If I proposed a new strxyzcpy function that only null-terminated the string when the length was not a prime number and that wiped your hard drive if the destination string, before the copy, contained the sequence 'xyz' in ascii I would be very afraid someone in the C committee would think it would be a nice idea to add it.


Does the length take locale into consideration?


FFS I had some code for a microcontroller break because locale.


Don’t forget than if it’s invoked at the 38th second of a minute, the behavior is undefined.


Oh, are those 0-indexed seconds or 1-indexed?


0-indexed if running on a Unix-like OS, 1-indexed otherwise.

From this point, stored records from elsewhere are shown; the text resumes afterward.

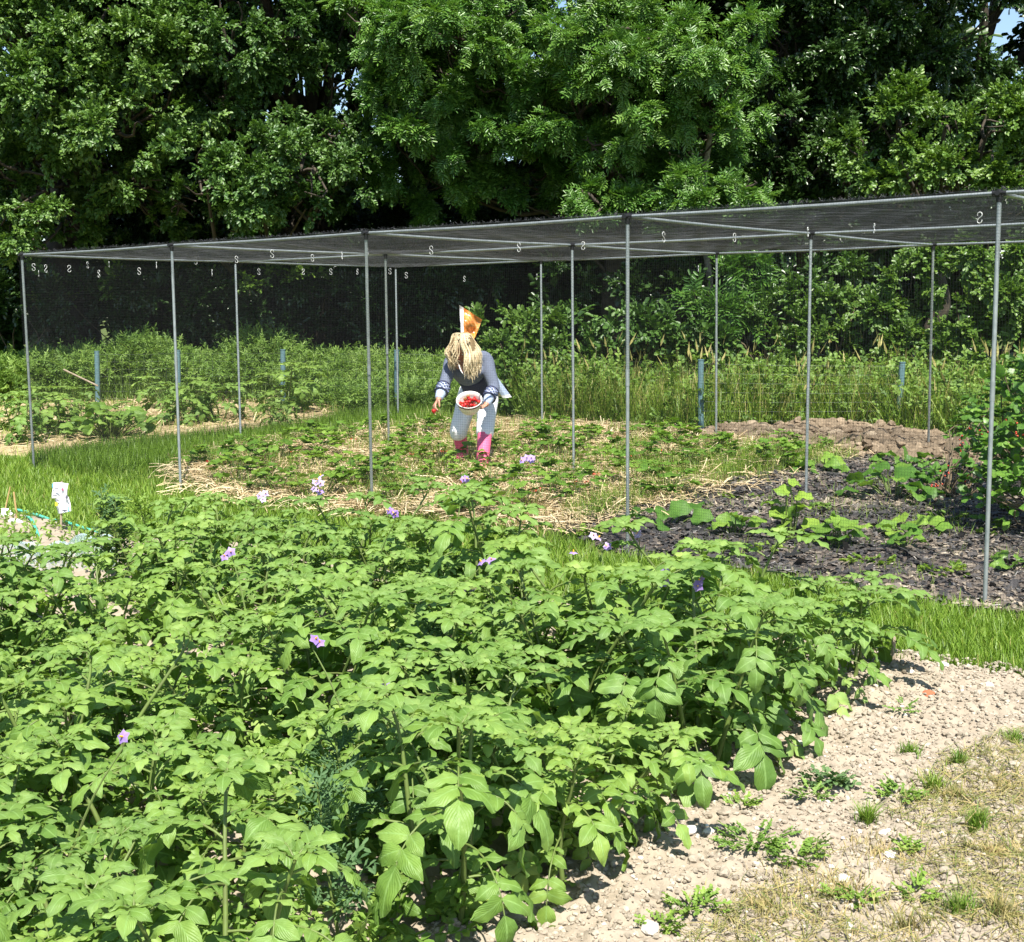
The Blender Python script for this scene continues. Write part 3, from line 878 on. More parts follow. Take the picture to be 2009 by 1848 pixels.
def blades(mb, q, zf, h0, h1, wd, bend=1.0, tm=.45, ts=.2, mat=0, hvar=None):
    n = len(q)
    h = h0 + (h1 - h0) * rng.random(n) ** 1.3
    if hvar is not None: h = h * hvar(q[:, 0], q[:, 1])
    for k in range(4):
        s = np.arange(k, n, 4)
        b = bend * (.3 + .35 * k)
        tv = BT * np.array([1, b, 1 - .12 * b])
        a = rng.random(len(s)) * 2 * PI
        c, sn = np.cos(a), np.sin(a)
        R = np.zeros((len(s), 3, 3)); R[:, 0, 0] = c; R[:, 1, 0] = sn; R[:, 0, 1] = -sn; R[:, 1, 1] = c; R[:, 2, 2] = 1
        R[:, :, 0] *= (wd / h[s])[:, None] * (.7 + .6 * rng.random(len(s)))[:, None]
        tl = rng.normal(size=(len(s), 2)) * .22
        R[:, 0, 2] = tl[:, 0]; R[:, 1, 2] = tl[:, 1]
        pos = np.stack([q[s, 0], q[s, 1], zf(q[s, 0], q[s, 1]) - .005], -1)
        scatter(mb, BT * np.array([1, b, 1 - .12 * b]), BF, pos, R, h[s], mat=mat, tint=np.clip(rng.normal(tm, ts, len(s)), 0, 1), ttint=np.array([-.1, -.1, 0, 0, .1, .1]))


# mown path in front of the cage, taller darker-tinted strip beside it, lawn on the left
L_right = Gxy([(1150, 1105), (1250, 1105), (1500, 1140), (1950, 1215), (2120, 1240), (2120, 1345), (2009, 1335), (1740, 1292)]) + [(.3, 6.9)]
L_left = Gxy([(-80, 900), (80, 905), (380, 930), (420, 975), (560, 985), (720, 1018), (1000, 1040), (1150, 1075), (1150, 1110)]) + [(.3, 6.9), (-2.35, 8.95)] + Gxy([(190, 1045), (70, 1010), (-80, 1000)])
L_darkstrip = Gxy([(50, 905), (300, 872), (560, 850), (680, 822), (850, 800), (870, 838), (760, 855), (470, 893), (385, 930), (150, 935)])
mb = MB()
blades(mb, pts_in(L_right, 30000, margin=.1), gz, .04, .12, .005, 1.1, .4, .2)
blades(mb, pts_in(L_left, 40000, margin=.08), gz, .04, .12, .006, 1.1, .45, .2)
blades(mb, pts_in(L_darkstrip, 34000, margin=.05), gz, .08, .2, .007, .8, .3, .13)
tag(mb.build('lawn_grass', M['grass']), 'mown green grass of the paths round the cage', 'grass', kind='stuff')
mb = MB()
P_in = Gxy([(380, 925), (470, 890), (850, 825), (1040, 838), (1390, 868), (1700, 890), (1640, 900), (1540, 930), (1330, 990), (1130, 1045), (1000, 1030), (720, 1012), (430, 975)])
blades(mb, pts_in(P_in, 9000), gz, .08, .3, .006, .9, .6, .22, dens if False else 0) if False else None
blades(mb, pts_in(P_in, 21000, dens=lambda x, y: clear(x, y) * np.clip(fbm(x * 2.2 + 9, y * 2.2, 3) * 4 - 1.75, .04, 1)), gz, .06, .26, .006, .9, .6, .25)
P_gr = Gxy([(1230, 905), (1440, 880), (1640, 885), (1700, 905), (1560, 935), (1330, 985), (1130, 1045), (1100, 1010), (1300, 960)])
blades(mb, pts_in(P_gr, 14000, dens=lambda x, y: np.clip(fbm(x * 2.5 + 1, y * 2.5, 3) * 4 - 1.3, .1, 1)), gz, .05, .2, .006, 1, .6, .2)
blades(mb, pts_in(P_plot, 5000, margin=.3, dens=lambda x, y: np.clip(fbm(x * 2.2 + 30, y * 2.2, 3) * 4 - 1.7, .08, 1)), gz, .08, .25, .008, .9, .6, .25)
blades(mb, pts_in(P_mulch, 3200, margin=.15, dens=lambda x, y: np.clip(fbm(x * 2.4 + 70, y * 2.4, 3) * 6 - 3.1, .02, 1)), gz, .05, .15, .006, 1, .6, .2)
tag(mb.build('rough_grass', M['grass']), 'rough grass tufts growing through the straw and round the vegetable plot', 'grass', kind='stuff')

# long grass along the fence on the right
P_long = Gxy([(1000, 815), (1060, 838), (1400, 848), (1700, 842), (1960, 876), (2120, 880)]) + [(6.6, 14.6), (6.4, 16.3), (.2, 17.2), (-.6, 16.6)]
mb = MB()
hv = lambda x, y: .7 + .6 * fbm(x * 1.1, y * 1.1, 2)
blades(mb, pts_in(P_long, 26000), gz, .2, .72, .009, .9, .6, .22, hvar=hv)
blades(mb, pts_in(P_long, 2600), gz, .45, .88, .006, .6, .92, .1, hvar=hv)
# seed heads on the tallest stalks
q = pts_in(P_long, 260)
sv = np.array([[0, 0, 0], [-.01, .0, .04], [0, .004, .13], [.01, 0, .04]]) * 1.3
pos = np.stack([q[:, 0], q[:, 1], gz(q[:, 0], q[:, 1]) + .4 + .5 * rng.random(len(q))], -1)
a = rand_unit(len(q)) * .5 + np.array([0, 0, 1.0])
R = frames(np.cross(a, rand_unit(len(q))), rand_unit(len(q))); R[:, :, 2] = unit(a)
scatter(mb, sv, np.array([[0, 1, 2, 3]]), pos, R, 1.0, tint=np.full(len(q), .98))
n = 5200; q = pts_in(P_long, n, dens=lambda x, y: np.clip(fbm(x * 1.3 + 60, y * 1.3, 3) * 4 - 1.3, .06, 1))
pos = np.stack([q[:, 0], q[:, 1], gz(q[:, 0], q[:, 1]) + .05 + .6 * rng.random(n) ** 1.4 * hv(q[:, 0], q[:, 1])], -1)
for k, (tv, tf, tn_) in enumerate(TW['bramble']):
    s_ = np.arange(k, n, 4)
    scatter(mb, tv, tf, pos[s_], frames(rand_unit(len(s_)) + np.array([0, -.2, .4]), np.array([0, -.3, 1.0]) + .6 * rand_unit(len(s_))), .45 + .35 * rng.random(len(s_)), mat=1, tint=np.clip(rng.normal(.4, .2, len(s_)), 0, 1), ttint=tn_)
tag(mb.build('long_grass', [M['grass'], M['weed']]), 'tall seeding grass standing along the wire fence on the right', 'grass', kind='stuff')

# mound of tall weeds behind the fence on the left
mb = MB()


def mound_top(x, y):
    u = 1004 + F * x / y
    prof = np.interp(u, [-200, 0, 120, 200, 280, 345, 400, 440, 500, 560, 620, 700, 780, 900, 1000, 1060], [704, 702, 696, 688, 662, 674, 708, 690, 652, 664, 702, 700, 712, 718, 720, 732])
    zt = CH - (prof - 612) / F * 18.9
    e = np.clip((y - 17.2) / 1.2, .3, 1) * np.clip((20.6 - y) / .8, .3, 1)
    return np.maximum((zt - gz(x, y)) * e, .2)


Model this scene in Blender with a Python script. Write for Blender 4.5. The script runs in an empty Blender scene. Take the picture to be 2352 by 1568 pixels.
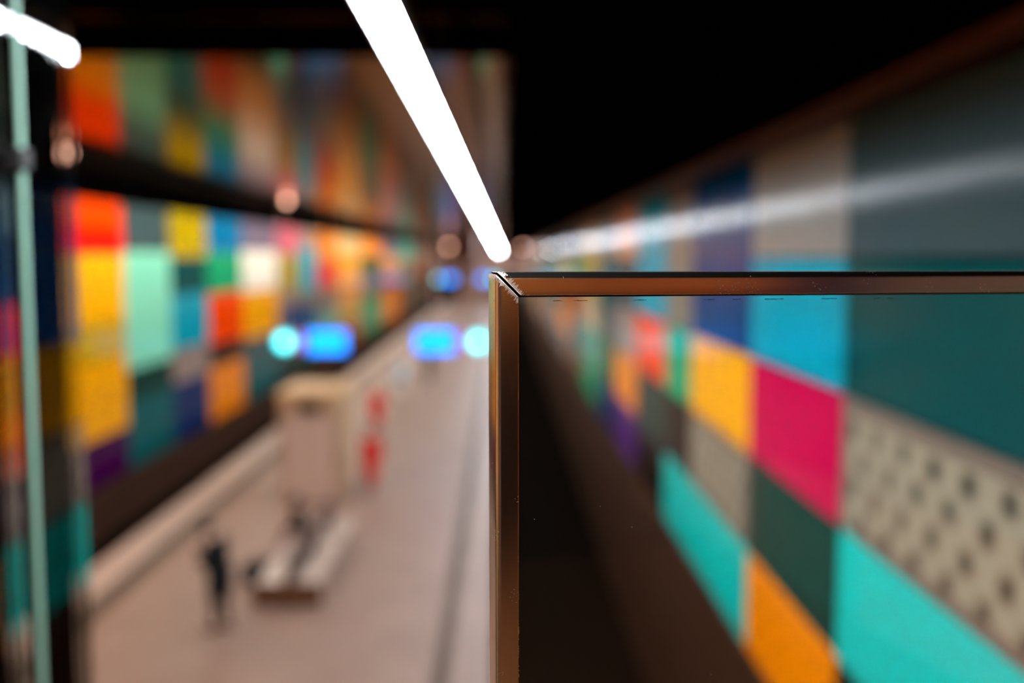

Does Linux count as Unix-like? What if it’s NixOS?


Implementation defined.



A great tweet, and often useful. But I don't think it applies well here.

There is a long history of "this time, the strcpy replacement will be safe" followed by cve after cve after cve. At some point I feel that the response really should be to give up on trying to make c-style strings safe.


The problem is the function signatures of all the improved string functions are broken. You can never write a safe string function that takes two char pointers.

You really want

  int str_try_copy(str_buffer *dest, str_slice *src)


You are more than welcome to give up on it. Personally I feel that you can never make code that handles C strings secure. That said, people will still be using them decades from now, and it is possible to give them safer APIs. Discounting everything as "oh it can never be perfect therefore we might as well throw away any efforts to make it better" is not helpful.